Entries with scene source code:
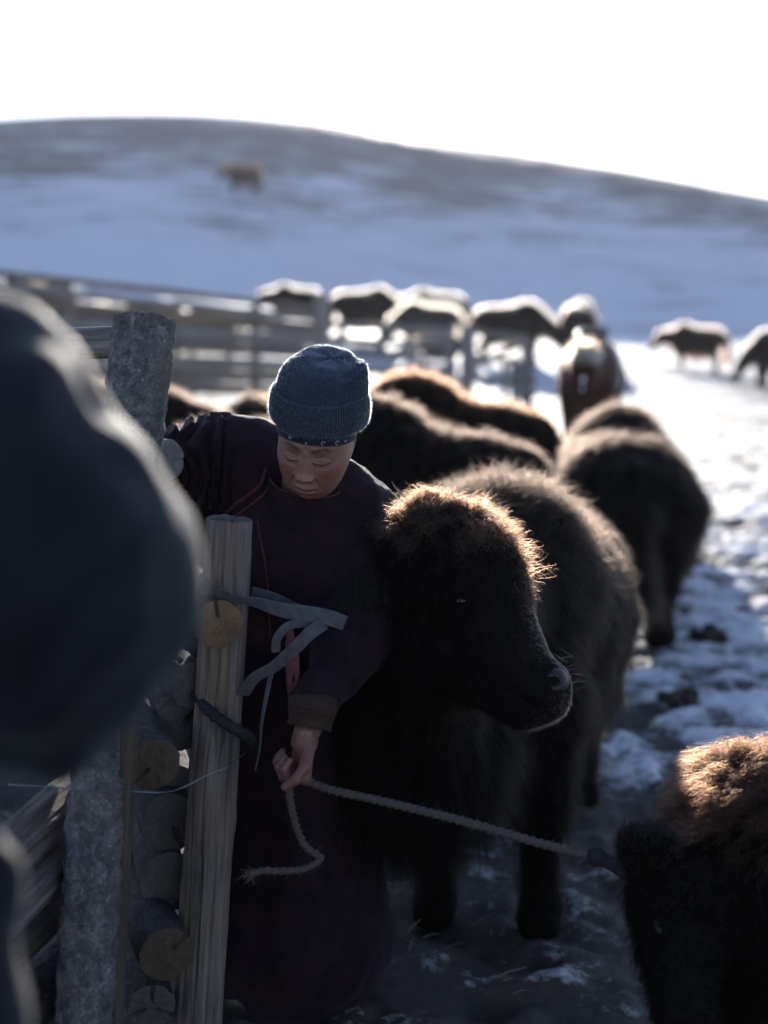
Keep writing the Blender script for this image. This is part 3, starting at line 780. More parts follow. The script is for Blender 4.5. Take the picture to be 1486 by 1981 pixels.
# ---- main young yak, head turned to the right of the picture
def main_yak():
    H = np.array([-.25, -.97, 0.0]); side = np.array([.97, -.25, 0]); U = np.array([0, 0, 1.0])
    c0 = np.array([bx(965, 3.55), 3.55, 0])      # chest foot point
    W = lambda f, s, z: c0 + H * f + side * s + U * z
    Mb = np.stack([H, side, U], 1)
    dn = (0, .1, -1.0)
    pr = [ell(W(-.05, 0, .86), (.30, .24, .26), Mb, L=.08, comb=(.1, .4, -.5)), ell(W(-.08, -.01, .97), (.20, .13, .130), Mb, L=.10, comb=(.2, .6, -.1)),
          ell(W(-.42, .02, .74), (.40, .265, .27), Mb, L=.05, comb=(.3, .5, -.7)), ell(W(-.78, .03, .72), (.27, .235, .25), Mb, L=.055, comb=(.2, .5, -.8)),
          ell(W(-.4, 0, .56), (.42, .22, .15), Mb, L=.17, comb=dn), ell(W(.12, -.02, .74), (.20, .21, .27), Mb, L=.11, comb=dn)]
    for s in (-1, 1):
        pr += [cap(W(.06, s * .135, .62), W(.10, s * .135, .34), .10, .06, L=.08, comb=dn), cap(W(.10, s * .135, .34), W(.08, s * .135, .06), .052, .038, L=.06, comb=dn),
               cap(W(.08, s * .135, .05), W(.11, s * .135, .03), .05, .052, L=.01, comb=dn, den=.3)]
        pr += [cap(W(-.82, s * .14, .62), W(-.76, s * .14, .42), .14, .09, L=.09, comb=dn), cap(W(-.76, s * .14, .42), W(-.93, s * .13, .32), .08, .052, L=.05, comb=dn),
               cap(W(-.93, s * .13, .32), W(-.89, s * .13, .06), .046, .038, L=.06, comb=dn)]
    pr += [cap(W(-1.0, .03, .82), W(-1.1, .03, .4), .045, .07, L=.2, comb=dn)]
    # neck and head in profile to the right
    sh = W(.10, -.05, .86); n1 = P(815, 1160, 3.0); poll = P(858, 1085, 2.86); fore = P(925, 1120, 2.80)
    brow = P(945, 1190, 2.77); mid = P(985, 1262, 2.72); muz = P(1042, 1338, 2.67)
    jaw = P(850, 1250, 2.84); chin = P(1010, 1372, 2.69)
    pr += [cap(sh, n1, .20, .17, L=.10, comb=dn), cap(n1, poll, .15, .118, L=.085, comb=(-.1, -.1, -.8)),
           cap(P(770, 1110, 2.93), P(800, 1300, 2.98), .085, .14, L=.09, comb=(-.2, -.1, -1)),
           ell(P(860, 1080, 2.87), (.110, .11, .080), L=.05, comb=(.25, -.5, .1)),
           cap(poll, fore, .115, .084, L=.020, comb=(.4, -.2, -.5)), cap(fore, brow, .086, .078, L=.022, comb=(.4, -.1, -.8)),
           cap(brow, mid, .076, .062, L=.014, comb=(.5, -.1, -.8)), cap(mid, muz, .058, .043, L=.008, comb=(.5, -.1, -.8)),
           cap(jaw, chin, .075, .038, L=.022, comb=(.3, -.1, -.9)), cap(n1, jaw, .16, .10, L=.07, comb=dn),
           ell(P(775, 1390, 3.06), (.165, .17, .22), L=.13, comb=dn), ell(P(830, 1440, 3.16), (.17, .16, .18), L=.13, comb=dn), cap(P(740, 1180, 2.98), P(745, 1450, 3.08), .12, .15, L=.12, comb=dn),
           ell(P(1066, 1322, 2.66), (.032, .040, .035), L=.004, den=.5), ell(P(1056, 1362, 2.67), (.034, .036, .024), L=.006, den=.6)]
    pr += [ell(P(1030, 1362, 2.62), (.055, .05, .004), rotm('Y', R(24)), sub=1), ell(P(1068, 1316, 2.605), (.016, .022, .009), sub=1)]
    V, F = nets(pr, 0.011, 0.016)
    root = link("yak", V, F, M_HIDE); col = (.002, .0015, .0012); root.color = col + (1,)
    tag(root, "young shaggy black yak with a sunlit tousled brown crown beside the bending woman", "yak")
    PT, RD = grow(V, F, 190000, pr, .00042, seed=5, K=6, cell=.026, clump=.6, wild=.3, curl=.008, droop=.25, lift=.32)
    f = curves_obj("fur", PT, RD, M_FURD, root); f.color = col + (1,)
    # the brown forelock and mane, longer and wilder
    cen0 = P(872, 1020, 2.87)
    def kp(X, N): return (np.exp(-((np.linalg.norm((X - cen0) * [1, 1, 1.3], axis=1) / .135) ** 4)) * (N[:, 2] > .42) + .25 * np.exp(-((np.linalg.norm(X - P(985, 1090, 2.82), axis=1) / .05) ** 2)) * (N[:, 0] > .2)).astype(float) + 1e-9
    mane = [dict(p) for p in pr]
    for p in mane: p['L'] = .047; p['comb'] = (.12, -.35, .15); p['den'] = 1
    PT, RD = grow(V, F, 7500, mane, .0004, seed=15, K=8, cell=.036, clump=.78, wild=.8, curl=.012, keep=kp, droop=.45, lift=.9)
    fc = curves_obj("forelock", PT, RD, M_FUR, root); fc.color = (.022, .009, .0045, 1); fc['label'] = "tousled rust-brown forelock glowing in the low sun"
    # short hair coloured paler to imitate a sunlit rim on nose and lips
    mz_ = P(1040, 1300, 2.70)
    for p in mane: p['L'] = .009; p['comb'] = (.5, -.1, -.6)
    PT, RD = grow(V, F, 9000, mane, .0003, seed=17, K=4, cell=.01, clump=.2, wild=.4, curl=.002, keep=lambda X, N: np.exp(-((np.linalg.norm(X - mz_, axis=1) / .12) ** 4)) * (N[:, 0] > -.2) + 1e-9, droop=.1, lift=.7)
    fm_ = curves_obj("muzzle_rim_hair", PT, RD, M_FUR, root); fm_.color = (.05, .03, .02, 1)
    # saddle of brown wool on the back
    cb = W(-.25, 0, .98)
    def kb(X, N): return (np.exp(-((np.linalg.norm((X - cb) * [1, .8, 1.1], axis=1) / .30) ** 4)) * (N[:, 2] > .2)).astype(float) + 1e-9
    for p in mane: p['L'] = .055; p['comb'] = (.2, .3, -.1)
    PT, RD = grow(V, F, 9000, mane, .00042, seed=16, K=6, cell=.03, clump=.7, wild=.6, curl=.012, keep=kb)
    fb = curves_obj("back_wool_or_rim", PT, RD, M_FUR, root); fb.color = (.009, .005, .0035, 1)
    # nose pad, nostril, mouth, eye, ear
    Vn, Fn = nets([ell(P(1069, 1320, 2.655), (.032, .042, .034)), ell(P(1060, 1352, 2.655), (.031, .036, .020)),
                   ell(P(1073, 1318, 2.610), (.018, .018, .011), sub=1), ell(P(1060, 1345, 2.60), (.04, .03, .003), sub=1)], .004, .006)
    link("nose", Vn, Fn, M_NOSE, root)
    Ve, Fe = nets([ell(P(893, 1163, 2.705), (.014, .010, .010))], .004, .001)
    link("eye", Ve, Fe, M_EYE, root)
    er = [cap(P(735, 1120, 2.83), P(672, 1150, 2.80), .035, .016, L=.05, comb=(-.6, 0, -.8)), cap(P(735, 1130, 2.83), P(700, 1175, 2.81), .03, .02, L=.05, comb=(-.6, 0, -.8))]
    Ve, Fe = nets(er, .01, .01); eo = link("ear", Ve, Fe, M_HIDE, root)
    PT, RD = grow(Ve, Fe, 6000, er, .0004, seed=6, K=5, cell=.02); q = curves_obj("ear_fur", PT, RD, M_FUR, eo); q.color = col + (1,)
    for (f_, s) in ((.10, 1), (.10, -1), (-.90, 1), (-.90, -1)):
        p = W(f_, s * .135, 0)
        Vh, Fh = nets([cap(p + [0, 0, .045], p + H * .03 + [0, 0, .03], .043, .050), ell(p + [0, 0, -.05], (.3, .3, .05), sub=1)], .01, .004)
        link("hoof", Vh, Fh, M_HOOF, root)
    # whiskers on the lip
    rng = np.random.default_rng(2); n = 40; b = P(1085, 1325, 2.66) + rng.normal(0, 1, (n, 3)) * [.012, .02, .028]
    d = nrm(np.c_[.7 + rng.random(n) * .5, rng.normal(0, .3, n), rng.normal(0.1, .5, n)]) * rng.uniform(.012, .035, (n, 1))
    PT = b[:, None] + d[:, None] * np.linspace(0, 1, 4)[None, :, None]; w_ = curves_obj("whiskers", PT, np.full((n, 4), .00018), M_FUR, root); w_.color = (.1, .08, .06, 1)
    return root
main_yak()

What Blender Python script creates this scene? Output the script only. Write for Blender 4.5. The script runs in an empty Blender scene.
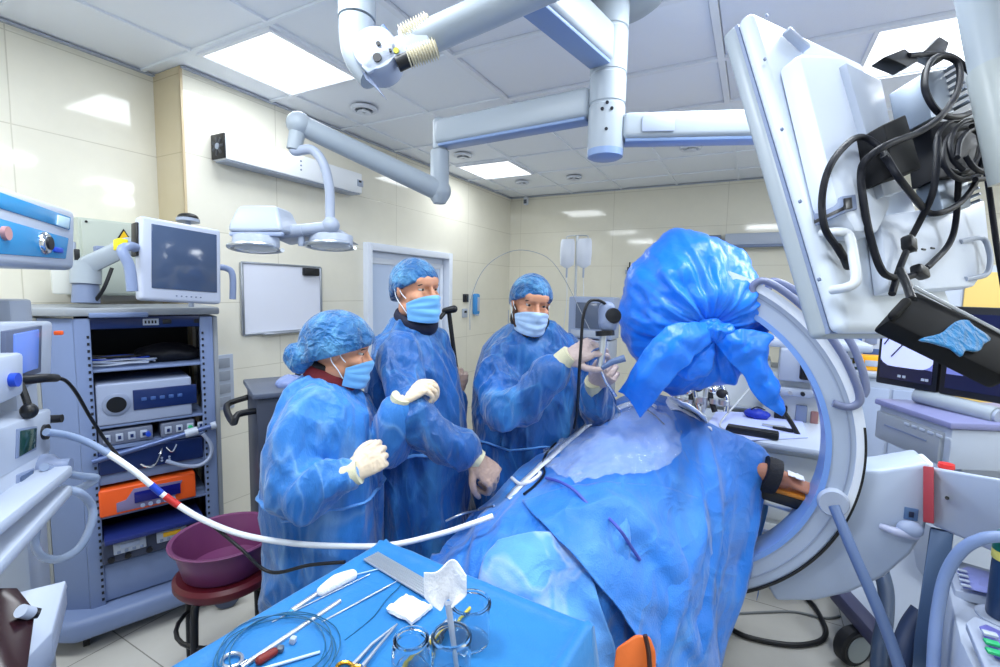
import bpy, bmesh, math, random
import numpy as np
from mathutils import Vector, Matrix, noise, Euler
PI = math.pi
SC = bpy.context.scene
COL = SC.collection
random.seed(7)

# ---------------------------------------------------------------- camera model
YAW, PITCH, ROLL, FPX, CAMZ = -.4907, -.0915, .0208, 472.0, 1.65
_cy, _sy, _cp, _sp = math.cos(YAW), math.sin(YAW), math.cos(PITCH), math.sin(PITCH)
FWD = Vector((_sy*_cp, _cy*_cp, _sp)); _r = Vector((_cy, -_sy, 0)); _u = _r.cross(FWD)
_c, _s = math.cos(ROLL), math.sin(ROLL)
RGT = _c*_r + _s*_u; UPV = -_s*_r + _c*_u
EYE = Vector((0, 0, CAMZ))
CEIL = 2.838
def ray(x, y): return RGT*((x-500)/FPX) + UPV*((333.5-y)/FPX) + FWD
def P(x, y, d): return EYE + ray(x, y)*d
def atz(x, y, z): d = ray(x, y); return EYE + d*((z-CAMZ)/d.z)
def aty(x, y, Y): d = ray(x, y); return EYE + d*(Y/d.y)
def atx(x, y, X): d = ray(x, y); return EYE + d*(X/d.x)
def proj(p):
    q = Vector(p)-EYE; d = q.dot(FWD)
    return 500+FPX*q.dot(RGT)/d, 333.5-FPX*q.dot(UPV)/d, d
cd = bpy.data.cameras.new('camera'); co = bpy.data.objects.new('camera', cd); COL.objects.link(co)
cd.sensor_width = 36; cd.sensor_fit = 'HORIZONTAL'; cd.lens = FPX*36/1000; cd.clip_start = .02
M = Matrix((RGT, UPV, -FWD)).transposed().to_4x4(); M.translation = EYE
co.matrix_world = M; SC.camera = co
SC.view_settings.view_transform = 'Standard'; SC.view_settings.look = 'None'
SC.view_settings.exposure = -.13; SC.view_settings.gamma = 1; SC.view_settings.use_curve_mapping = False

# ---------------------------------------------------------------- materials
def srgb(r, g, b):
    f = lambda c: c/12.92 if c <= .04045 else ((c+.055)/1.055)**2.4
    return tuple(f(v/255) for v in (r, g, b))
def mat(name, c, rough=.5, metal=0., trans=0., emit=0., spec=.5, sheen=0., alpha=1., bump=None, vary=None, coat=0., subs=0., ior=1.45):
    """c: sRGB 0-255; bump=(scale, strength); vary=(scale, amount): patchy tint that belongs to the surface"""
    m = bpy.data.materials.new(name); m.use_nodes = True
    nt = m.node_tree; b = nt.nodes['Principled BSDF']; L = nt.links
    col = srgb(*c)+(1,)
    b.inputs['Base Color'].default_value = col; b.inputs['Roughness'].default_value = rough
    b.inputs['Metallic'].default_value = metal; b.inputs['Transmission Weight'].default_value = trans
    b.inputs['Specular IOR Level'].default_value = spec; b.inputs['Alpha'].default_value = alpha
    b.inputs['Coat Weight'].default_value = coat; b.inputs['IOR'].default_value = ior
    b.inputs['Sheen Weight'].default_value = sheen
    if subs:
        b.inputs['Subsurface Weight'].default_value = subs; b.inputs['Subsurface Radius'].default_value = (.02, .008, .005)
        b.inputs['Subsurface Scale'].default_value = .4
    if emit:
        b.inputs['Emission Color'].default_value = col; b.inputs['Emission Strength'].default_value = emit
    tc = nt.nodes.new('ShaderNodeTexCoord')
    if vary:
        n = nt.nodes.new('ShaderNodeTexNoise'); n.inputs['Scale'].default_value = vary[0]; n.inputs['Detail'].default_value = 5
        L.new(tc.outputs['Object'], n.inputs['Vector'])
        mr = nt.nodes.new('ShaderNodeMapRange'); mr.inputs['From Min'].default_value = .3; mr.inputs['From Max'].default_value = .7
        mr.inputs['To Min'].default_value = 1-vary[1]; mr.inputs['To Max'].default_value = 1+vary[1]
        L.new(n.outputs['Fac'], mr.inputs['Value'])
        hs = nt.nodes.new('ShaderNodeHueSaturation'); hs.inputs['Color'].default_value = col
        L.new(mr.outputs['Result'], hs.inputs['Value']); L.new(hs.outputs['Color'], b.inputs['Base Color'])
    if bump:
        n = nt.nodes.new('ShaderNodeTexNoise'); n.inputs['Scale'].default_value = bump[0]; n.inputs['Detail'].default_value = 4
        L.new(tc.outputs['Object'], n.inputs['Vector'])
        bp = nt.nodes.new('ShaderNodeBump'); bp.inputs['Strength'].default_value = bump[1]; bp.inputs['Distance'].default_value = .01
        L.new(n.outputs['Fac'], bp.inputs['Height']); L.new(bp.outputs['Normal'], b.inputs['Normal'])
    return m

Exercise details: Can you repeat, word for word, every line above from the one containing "mane = [dict(p) for p in pr]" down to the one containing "keep=kp, droop=.45, lift=.9)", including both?

Result for this exercise:
    mane = [dict(p) for p in pr]
    for p in mane: p['L'] = .047; p['comb'] = (.12, -.35, .15); p['den'] = 1
    PT, RD = grow(V, F, 7500, mane, .0004, seed=15, K=8, cell=.036, clump=.78, wild=.8, curl=.012, keep=kp, droop=.45, lift=.9)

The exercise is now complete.